- Exercise requirements -
Make an exact copy of the data below, leaving out every picture.

___ Material

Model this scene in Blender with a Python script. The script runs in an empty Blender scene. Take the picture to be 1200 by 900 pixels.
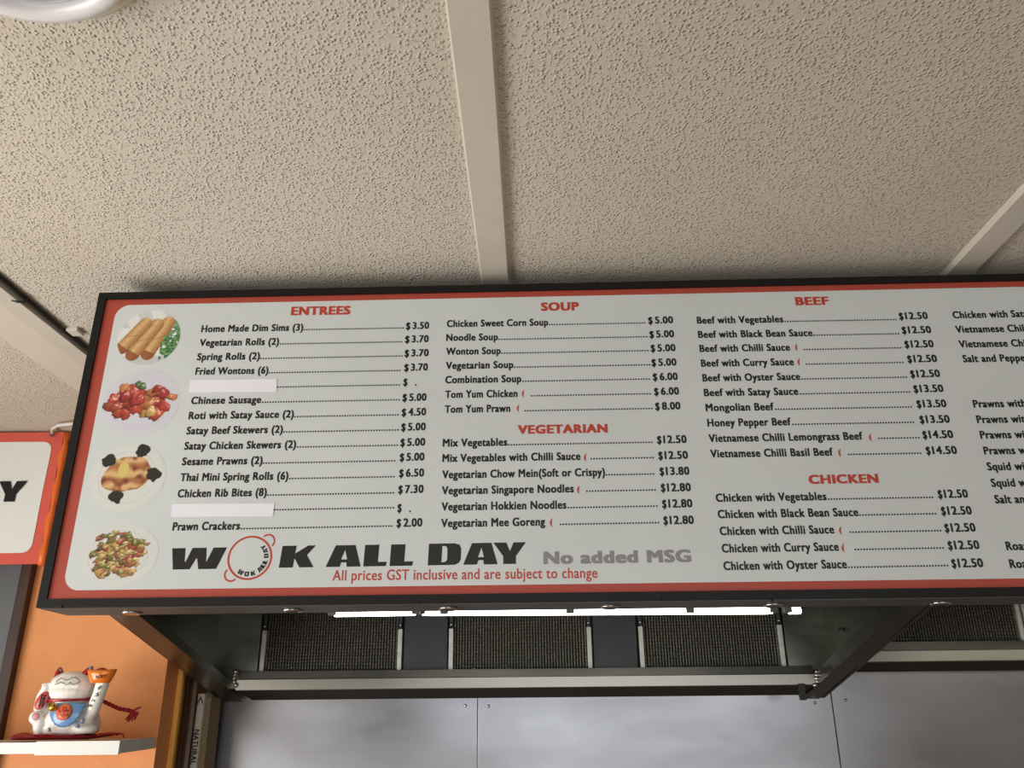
import bpy, bmesh, math, random
from mathutils import Vector, Matrix, noise as mnoise
random.seed(7)
sc = bpy.context.scene
COL = sc.collection
V = Vector

# ------------------------------------------------------------------ camera
F = 985.0
CAM = V((0, 0, 1.5))
Zc = V((-23, -2520, F)).normalized()           # world up, in (right, down, forward)
Xc = -V((-43000, 774, F)).normalized()
Xc = (Xc - Xc.dot(Zc) * Zc).normalized()
Yc = -(Zc.cross(Xc)).normalized()
if Yc.z < 0: Yc = -Yc
Rv = V((Xc.x, Yc.x, Zc.x)); Dv = V((Xc.y, Yc.y, Zc.y)); Fv = V((Xc.z, Yc.z, Zc.z))
cd = bpy.data.cameras.new('camera'); cam = bpy.data.objects.new('camera', cd); COL.objects.link(cam)
cd.sensor_width = 36; cd.lens = F / 1200 * 36; cd.clip_start = .02; cd.clip_end = 60
cam.matrix_world = Matrix(((Rv.x, -Dv.x, -Fv.x, CAM.x), (Rv.y, -Dv.y, -Fv.y, CAM.y), (Rv.z, -Dv.z, -Fv.z, CAM.z), (0, 0, 0, 1)))
sc.camera = cam

# ------------------------------------------------------------------ light
w = bpy.data.worlds.new('world'); sc.world = w; w.use_nodes = True
w.node_tree.nodes['Background'].inputs[0].default_value = (.75, .87, 1, 1)
w.node_tree.nodes['Background'].inputs[1].default_value = .8
def area(name, loc, target, sx, sy, power, col):
    l = bpy.data.lights.new(name, 'AREA'); l.shape = 'RECTANGLE'; l.size = sx; l.size_y = sy; l.energy = power; l.color = col
    o = bpy.data.objects.new(name, l); COL.objects.link(o); o.location = loc
    o.rotation_euler = (V(target) - V(loc)).to_track_quat('-Z', 'Y').to_euler()
    return o
area('shopfront_daylight', (.9, -3.9, 1.25), (.9, 0, 1.7), 4.4, 1.7, 62, (1, .985, .96))
area('side_daylight', (-2.86, .55, 1.0), (-.4, 1.0, 2.3), 3.2, 1.3, 94, (1, .965, .9))
sc.view_settings.view_transform = 'Standard'; sc.view_settings.look = 'None'
sc.view_settings.exposure = 0.0; sc.view_settings.gamma = 1; sc.view_settings.use_curve_mapping = False

# ------------------------------------------------------------------ pixel -> place
def ray(px, py):
    return Rv * ((px - 600) / F) + Dv * ((py - 450) / F) + Fv
def at(px, py, y):
    d = ray(px, py); return CAM + d * (y / d.y)
def at_x(px, py, x):
    d = ray(px, py); return CAM + d * (x / d.x)
def at_z(px, py, z):
    d = ray(px, py); return CAM + d * ((z - CAM.z) / d.z)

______

- The reply -
Model this scene in Blender with a Python script. The script runs in an empty Blender scene. Take the picture to be 1200 by 900 pixels.
import bpy, bmesh, math, random
from mathutils import Vector, Matrix, noise as mnoise
random.seed(7)
sc = bpy.context.scene
COL = sc.collection
V = Vector

# ------------------------------------------------------------------ camera
F = 985.0
CAM = V((0, 0, 1.5))
Zc = V((-23, -2520, F)).normalized()           # world up, in (right, down, forward)
Xc = -V((-43000, 774, F)).normalized()
Xc = (Xc - Xc.dot(Zc) * Zc).normalized()
Yc = -(Zc.cross(Xc)).normalized()
if Yc.z < 0: Yc = -Yc
Rv = V((Xc.x, Yc.x, Zc.x)); Dv = V((Xc.y, Yc.y, Zc.y)); Fv = V((Xc.z, Yc.z, Zc.z))
cd = bpy.data.cameras.new('camera'); cam = bpy.data.objects.new('camera', cd); COL.objects.link(cam)
cd.sensor_width = 36; cd.lens = F / 1200 * 36; cd.clip_start = .02; cd.clip_end = 60
cam.matrix_world = Matrix(((Rv.x, -Dv.x, -Fv.x, CAM.x), (Rv.y, -Dv.y, -Fv.y, CAM.y), (Rv.z, -Dv.z, -Fv.z, CAM.z), (0, 0, 0, 1)))
sc.camera = cam

# ------------------------------------------------------------------ light
w = bpy.data.worlds.new('world'); sc.world = w; w.use_nodes = True
w.node_tree.nodes['Background'].inputs[0].default_value = (.75, .87, 1, 1)
w.node_tree.nodes['Background'].inputs[1].default_value = .8
def area(name, loc, target, sx, sy, power, col):
    l = bpy.data.lights.new(name, 'AREA'); l.shape = 'RECTANGLE'; l.size = sx; l.size_y = sy; l.energy = power; l.color = col
    o = bpy.data.objects.new(name, l); COL.objects.link(o); o.location = loc
    o.rotation_euler = (V(target) - V(loc)).to_track_quat('-Z', 'Y').to_euler()
    return o
area('shopfront_daylight', (.9, -3.9, 1.25), (.9, 0, 1.7), 4.4, 1.7, 62, (1, .985, .96))
area('side_daylight', (-2.86, .55, 1.0), (-.4, 1.0, 2.3), 3.2, 1.3, 94, (1, .965, .9))
sc.view_settings.view_transform = 'Standard'; sc.view_settings.look = 'None'
sc.view_settings.exposure = 0.0; sc.view_settings.gamma = 1; sc.view_settings.use_curve_mapping = False

# ------------------------------------------------------------------ pixel -> place
def ray(px, py):
    return Rv * ((px - 600) / F) + Dv * ((py - 450) / F) + Fv
def at(px, py, y):
    d = ray(px, py); return CAM + d * (y / d.y)
def at_x(px, py, x):
    d = ray(px, py); return CAM + d * (x / d.x)
def at_z(px, py, z):
    d = ray(px, py); return CAM + d * ((z - CAM.z) / d.z)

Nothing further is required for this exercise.